As the state makes its reforms, local school districts face their own challenges, and are attempting their own fixes.

Lewiston has about 800 special ed students and a $12.2 million budget, up $700,000 from last year. Of that, $4.6 million this year will go to outside tuition for 100 students. (Auburn will pay $1.8 million to school about 40 special education students out-of-district, when the right environment isn’t available in-district.)

In August 2011, Ohio-based American Educational Consultants, hired by Lewiston, found that the city could bring 40 to 50 of those 100 students in-house, hire the necessary staff and train them and save more than $1 million a year.

That can’t happen overnight, Superintendent Webster said.

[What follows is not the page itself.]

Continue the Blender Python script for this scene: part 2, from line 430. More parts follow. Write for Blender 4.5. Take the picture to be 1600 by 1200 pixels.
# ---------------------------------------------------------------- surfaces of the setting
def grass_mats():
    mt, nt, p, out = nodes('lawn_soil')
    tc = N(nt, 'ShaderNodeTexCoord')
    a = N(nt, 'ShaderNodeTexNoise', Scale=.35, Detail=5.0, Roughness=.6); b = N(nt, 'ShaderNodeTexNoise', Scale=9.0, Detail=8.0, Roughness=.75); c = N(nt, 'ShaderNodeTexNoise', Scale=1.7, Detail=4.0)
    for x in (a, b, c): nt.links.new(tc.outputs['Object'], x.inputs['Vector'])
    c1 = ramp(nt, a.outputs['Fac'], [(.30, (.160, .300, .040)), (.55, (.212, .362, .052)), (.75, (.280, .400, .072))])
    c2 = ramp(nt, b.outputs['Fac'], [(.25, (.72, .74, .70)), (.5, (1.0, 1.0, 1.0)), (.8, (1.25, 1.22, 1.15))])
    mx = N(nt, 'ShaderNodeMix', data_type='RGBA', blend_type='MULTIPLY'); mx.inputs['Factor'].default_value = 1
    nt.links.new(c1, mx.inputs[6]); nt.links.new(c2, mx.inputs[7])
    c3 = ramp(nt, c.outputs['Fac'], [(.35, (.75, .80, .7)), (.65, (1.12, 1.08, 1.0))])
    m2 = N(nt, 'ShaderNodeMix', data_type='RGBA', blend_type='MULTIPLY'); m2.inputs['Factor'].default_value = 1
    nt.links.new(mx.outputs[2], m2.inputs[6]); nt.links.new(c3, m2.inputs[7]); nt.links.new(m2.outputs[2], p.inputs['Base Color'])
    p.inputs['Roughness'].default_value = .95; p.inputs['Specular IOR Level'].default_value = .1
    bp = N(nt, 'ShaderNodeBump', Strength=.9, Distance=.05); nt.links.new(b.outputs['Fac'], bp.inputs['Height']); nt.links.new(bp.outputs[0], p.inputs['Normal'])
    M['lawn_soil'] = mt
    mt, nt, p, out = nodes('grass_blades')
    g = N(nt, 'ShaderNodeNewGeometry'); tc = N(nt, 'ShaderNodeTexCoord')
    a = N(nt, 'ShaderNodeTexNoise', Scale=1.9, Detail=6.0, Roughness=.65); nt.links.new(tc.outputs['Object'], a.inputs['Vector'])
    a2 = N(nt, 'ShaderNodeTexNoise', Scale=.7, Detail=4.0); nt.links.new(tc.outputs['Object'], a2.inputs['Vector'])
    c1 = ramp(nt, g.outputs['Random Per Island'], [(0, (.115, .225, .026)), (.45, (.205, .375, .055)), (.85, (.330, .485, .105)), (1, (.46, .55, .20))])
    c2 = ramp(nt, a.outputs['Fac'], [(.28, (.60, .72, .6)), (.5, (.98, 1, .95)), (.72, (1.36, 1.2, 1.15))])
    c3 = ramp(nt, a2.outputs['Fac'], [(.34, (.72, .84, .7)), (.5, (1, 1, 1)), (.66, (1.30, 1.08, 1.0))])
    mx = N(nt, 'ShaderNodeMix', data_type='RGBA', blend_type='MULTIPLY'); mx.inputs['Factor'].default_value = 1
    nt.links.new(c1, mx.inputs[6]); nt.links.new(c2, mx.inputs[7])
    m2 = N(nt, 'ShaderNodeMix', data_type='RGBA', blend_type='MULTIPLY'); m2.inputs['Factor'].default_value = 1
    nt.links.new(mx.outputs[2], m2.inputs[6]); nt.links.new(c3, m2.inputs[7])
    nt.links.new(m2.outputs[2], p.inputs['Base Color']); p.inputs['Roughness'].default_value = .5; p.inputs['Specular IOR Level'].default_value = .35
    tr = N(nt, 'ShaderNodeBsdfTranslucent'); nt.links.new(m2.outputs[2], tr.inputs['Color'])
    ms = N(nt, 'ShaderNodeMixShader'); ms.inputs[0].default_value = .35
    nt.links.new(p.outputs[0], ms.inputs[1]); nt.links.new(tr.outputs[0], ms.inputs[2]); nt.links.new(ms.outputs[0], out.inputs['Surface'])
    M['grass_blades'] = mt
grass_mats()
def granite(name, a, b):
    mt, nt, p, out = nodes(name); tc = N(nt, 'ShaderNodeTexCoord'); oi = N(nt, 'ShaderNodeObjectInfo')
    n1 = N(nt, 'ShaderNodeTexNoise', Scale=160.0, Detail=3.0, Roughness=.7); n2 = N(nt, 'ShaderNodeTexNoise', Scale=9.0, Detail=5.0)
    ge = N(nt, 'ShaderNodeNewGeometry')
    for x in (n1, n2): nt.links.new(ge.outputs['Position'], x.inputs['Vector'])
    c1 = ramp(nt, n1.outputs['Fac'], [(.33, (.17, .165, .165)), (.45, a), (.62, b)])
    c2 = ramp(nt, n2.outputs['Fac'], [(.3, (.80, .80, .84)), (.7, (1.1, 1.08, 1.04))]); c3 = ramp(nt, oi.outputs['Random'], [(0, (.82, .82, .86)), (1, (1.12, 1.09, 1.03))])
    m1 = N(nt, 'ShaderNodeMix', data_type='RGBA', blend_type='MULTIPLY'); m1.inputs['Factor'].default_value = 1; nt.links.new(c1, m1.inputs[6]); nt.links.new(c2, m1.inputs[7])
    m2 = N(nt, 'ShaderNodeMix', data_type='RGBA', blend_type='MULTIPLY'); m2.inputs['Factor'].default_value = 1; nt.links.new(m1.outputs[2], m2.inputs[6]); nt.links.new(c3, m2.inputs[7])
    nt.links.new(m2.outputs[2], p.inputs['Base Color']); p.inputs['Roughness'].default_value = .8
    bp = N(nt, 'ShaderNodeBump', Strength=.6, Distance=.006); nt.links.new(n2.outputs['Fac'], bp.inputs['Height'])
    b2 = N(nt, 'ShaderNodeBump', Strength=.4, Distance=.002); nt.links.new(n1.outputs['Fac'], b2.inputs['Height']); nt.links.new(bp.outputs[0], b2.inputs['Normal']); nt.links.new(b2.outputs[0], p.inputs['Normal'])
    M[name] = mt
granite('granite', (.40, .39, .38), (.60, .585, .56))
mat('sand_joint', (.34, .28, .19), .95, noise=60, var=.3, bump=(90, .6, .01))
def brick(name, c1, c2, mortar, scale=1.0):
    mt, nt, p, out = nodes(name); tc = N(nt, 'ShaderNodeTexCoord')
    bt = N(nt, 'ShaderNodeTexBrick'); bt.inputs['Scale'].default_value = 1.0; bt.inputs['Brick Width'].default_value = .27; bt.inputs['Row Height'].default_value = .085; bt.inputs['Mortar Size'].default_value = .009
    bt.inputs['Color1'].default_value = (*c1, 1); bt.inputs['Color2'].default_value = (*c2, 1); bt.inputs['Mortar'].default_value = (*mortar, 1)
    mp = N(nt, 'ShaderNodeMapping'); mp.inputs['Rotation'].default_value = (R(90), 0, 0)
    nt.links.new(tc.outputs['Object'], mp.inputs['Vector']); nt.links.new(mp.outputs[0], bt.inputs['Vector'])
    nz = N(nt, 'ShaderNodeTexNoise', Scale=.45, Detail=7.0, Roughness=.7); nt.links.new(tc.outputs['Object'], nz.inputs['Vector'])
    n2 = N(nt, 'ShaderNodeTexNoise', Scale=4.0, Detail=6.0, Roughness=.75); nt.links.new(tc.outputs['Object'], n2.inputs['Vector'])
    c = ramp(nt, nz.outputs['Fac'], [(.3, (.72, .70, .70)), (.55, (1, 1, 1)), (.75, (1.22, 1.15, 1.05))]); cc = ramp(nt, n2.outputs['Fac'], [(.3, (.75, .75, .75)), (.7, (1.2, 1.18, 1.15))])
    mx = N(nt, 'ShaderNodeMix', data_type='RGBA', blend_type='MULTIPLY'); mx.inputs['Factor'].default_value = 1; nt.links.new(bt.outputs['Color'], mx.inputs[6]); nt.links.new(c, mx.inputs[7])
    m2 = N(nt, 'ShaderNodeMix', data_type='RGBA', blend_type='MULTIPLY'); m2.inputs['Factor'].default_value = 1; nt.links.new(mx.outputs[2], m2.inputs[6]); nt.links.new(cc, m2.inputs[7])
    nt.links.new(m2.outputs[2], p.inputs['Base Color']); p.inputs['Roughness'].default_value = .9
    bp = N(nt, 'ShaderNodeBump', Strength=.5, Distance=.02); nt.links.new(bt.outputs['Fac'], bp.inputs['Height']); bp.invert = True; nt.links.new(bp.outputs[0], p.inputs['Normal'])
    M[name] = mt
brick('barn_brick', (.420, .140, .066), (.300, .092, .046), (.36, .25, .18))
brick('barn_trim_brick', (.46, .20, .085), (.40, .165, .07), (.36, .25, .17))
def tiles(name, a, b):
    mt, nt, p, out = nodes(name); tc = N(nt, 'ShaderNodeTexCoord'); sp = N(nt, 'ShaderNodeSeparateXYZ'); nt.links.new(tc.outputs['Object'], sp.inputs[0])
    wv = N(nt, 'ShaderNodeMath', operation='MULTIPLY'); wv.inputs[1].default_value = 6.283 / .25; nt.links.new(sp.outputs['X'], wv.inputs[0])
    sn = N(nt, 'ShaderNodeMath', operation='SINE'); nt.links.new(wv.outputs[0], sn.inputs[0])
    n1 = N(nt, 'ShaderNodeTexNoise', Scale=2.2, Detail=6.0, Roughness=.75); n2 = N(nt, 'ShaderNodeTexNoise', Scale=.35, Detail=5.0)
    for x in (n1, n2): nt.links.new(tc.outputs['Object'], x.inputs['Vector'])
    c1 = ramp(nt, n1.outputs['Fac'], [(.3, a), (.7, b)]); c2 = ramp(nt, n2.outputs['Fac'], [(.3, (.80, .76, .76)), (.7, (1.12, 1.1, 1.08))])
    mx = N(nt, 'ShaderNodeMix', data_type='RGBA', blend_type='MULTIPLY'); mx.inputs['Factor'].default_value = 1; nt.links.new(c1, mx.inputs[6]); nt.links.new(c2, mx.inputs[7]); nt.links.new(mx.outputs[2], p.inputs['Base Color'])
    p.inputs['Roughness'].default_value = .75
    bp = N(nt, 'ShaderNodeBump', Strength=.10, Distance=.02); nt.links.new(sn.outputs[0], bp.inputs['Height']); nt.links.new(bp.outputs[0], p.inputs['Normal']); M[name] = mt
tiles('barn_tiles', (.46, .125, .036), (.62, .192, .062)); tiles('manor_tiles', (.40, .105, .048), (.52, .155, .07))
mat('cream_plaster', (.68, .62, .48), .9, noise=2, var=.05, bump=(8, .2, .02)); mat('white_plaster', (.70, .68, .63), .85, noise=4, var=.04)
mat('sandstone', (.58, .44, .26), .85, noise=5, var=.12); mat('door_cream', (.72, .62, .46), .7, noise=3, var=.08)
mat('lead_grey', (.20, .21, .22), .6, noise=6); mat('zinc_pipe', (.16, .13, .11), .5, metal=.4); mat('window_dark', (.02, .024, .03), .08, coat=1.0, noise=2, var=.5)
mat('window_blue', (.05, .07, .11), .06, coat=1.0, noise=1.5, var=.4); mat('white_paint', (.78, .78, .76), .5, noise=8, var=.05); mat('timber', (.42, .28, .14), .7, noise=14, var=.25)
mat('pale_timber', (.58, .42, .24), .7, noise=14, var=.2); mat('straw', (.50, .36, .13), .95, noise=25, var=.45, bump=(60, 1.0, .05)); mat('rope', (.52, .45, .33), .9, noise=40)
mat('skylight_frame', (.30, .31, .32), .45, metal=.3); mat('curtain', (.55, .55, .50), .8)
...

There are no spare classrooms, which could be addressed in redistricting talks and a potential new elementary school. A committee is working on whether to suggest Martel Elementary School be expanded, combined or built anew; it’s on the state’s future funding short list.

“I’m hopeful that in the next few years, we will cut the out-of-district placement in half, providing at least equal services but at less cost,” Webster said.

The next budget cycle will raise questions on how to get there, he said.

Holmes said she couldn’t speak to the reason for Maine’s high, longstanding national ranking when it comes to special ed. Aligning to federal rules and reaching students earlier in general education before referring them to special ed “may decrease the rate over time,” she said.